Some and A Little Bit More
2023-11-22

I was in 6th grade when I realized that I could breeze through school without studying, that I could get good enough grades to pass (not straight A's), and that if I did have to turn in work I could do it at the last minute. That has been true for me from 6th grade through my graduation with an undergraduate degree. If we're doing math, that's at least 11 years of a habit that I then carried into my professional life into my first job out of college.

It's a hard thing to beat, those habits are. They build us up to that version of ourselves that we all know we should be, or they create a sort of entropy within ourselves that leads us further away from who we really want to be.

At the risk of sounding like a moron, I recently had a realization that I wanted to put on "paper" here. Procrastination obviously leads to doing things at the last minute; that's fine when your only responsibility is school, but it becomes a problem professionally when the only guaranteed time you have to get something done is now. In a few hours, or tomorrow, something else is likely to come up or a customer is going to have an issue of utmost importance. That leaves you with what could have already been done being undone, still. It leads to unmet deadlines, whether those deadlines are those that you have set for yourself or deadlines that have been set by others. Again, procrastination is not doing now what I now have the time to do.

I recently got a great, new job (woo!) that I am very much enjoying. So far, it's a small company and I am the only full-time employee. My colleague, the founder of the company, and I are the only two putting in hours. As you can imagine, there's no place for apathy like there was at my previous company of several hundred employees. What I'm saying is that there are different expectations when there's no one else around to get the work done. I feel that my back has been against the wall, so to speak, since joining Kyneteks and it has forced me to make decisions of real consequence. Some of these thoughts about habits here on this page are years in the making. As humans, there is real satisfaction in putting in a hard day's work. I've strived for that for years, regardless of how I've presented some of my own thoughts on this page so far.
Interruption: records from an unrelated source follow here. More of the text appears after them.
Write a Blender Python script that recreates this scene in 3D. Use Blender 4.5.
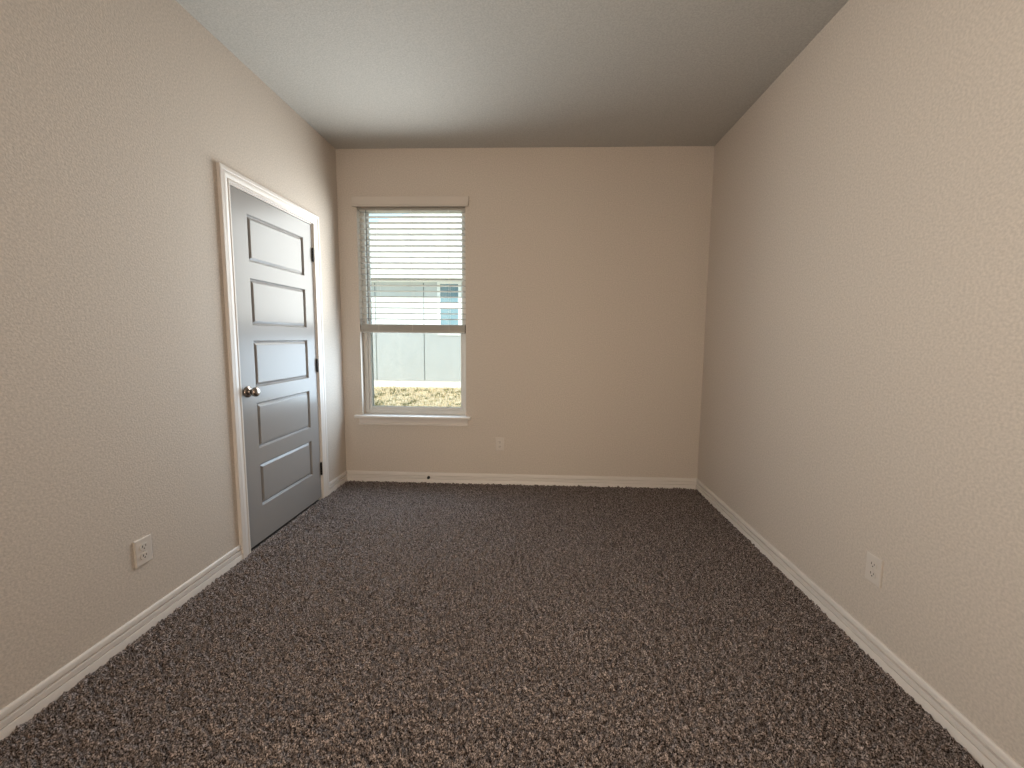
import bpy, bmesh, math, random
import numpy as np
from mathutils import Vector, Matrix

random.seed(4)
for o in list(bpy.data.objects):
    bpy.data.objects.remove(o)
sc = bpy.context.scene
COL = sc.collection

# ------------------------------------------------------------------ room size
W, H = 2.9916, 2.74          # width (x) and ceiling height; back wall at y=0
YF = -3.95                   # wall behind the camera

# ------------------------------------------------------------------ camera
pitch, yaw, roll = .092, .0351, .0097
cyw, sy, cp, sp = math.cos(yaw), math.sin(yaw), math.cos(pitch), math.sin(pitch)
fw = Vector((-sy * cp, cyw * cp, -sp)); rt = Vector((cyw, sy, 0)); up = rt.cross(fw)
r2 = rt * math.cos(roll) + up * math.sin(roll); u2 = -rt * math.sin(roll) + up * math.cos(roll)
cam = bpy.data.cameras.new('camera'); co = bpy.data.objects.new('camera', cam); COL.objects.link(co)
M = Matrix((r2, u2, -fw)).transposed().to_4x4(); M.translation = Vector((1.6466, -3.1832, 1.251))
co.matrix_world = M
cam.sensor_fit = 'HORIZONTAL'; cam.sensor_width = 36; cam.lens = 36 * 385 / 1024
cam.shift_x = -12.56 / 1024; cam.shift_y = -11.29 / 1024
cam.clip_start = .05
sc.camera = co

# ------------------------------------------------------------------ light
sc.view_settings.view_transform = 'Standard'; sc.view_settings.look = 'None'
sc.view_settings.gamma = 1; sc.view_settings.use_curve_mapping = False
sc.view_settings.exposure = 0.0
wd = bpy.data.worlds.new('sky'); sc.world = wd; wd.use_nodes = True
bg = wd.node_tree.nodes['Background']
bg.inputs[0].default_value = (.54, .79, 1.0, 1); bg.inputs[1].default_value = 1.9
try:
    sc.cycles.use_denoising = True
    sc.cycles.denoiser = 'OPENIMAGEDENOISE'
    sc.cycles.max_bounces = 10; sc.cycles.diffuse_bounces = 8
    sc.cycles.sample_clamp_indirect = 6
except Exception:
    pass


def light(name, kind, loc, direction, energy, color, **kw):
    l = bpy.data.lights.new(name, kind); l.energy = energy; l.color = color
    for k, v in kw.items():
        setattr(l, k, v)
    o = bpy.data.objects.new(name, l); COL.objects.link(o)
    o.location = loc; o.rotation_euler = Vector(direction).to_track_quat('-Z', 'Y').to_euler()
    return o


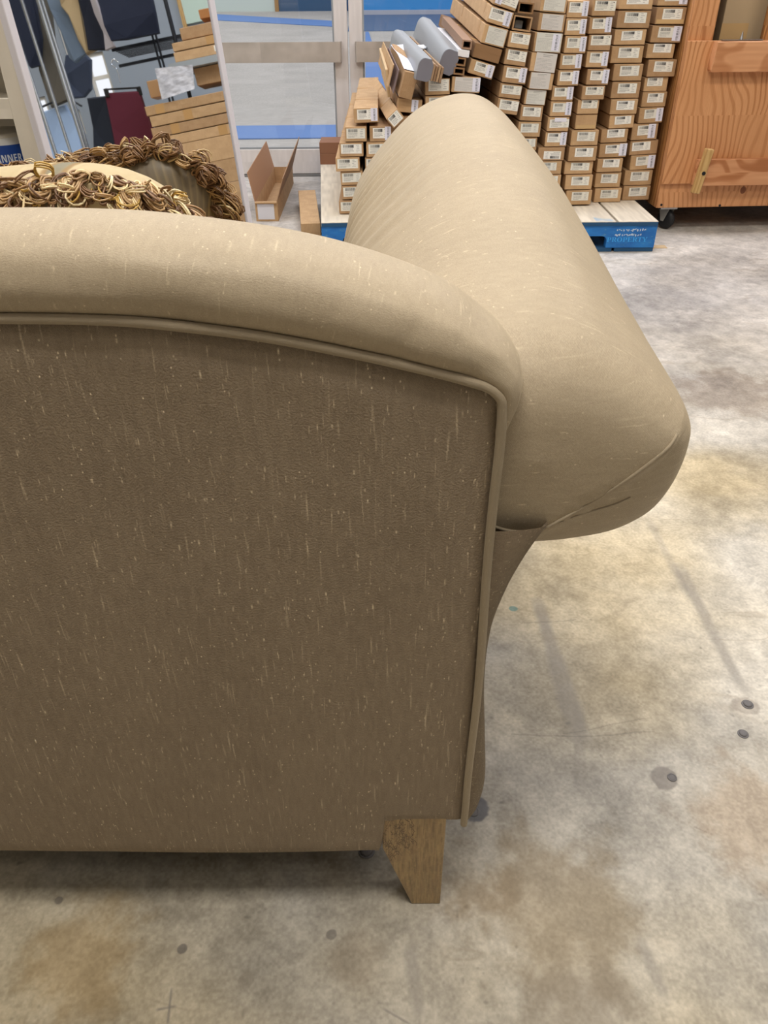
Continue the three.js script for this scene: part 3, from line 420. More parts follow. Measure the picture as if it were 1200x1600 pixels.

Some of the decisions of real consequences I've had to make since starting this new job relate to habits. I have come to understand that, with my back against the wall (so to speak), I am going to do the tasks that are needed now and consequently be that version of myself that I idealize, or I am not going to do the tasks that are needed now. Most of the time, it has really been that simple. See, another form of procrastination can be doing work for Kyneteks, but not the work that needs to be done now. I could spend my time working on a website when a more important task might be something that I don't desire to do as much.

Where I feel that I risk sounding like a moron is with my realization that everything doesn't have to be done at once. Sure, we all know this, but the thought has seated more deeply within my mind and actions more recently. Procrastination leads me to having to do it all at once because I haven't left any time to do it another way! Piece by piece, bit by bit, brick by brick, page by page, layer by layer, day by day, habit by habit and we can have something monumentally different than what we would have had otherwise. These actions go both ways. I don't have to be the version of myself that I idealize today. Indeed, no, but I do have the capability of being a little closer to that version of me today. I'm seeing that it isn't an all or nothing, but a "some and a little bit more" situation. Let's do some today and a little bit more tomorrow. Let's get some of this done now and a little bit more done here in a little bit. People do change.

We all go through seasons. We all find spurts of motivation. The hardest thing to do is start, oftentimes, but once we're in motion it's a lot easier to keep going. Most of us fight to "stay on track" when we finally get that good thing going. Maybe, this is just a reminder to myself that I don't have to be brand new today, but I can work on myself some today and a little bit more tomorrow.